The “Cryptoqueen,” the fugitive founder of OneCoin, and three of her friends were brought before a German court on charges of fraud, money laundering, and banking offences, as reported by Cointelegraph.

According to Cointelegraph, Ignatova’s connection to a Munich-based attorney who testified in court on October 18 is accused of transferring $19.7 million to the Cayman Islands on her behalf in order to buy two London apartments. In addition, according to a Bloomberg story, a husband and wife are accused of managing $315.4 million in payments from OneCoin users.

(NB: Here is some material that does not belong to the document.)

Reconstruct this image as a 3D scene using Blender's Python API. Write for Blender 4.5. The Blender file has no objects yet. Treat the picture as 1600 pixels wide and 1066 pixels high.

The Federal Bureau of Investigation (FBI) reports that Ignatova launched OneCoin in 2014 under the guise of a cryptocurrency and trading project, but it was soon discovered to be a pyramid scheme that lured users in with false business and technical claims that were untrue, such as a token mining structure that was nonexistent.

The initiative cheated more than 3 million investors out of about $4 billion, according to the FBI, with prosecutors stating in the German court that, “In reality, the ever-growing value was a fake and the mining process was only simulated by the software.”

Cointelegraph further noted that prosecutors have already taken action against one other suspected collaborator, Christoper Hamilton, who is accused of laundering $105 million through the scam in 2014. The latest three OneCoin figures to be charged with crimes add to that case.

Hamilton’s extradition to the United States was authorised by a British judge in August 2021, and it was reported that he was extradited at the beginning of September.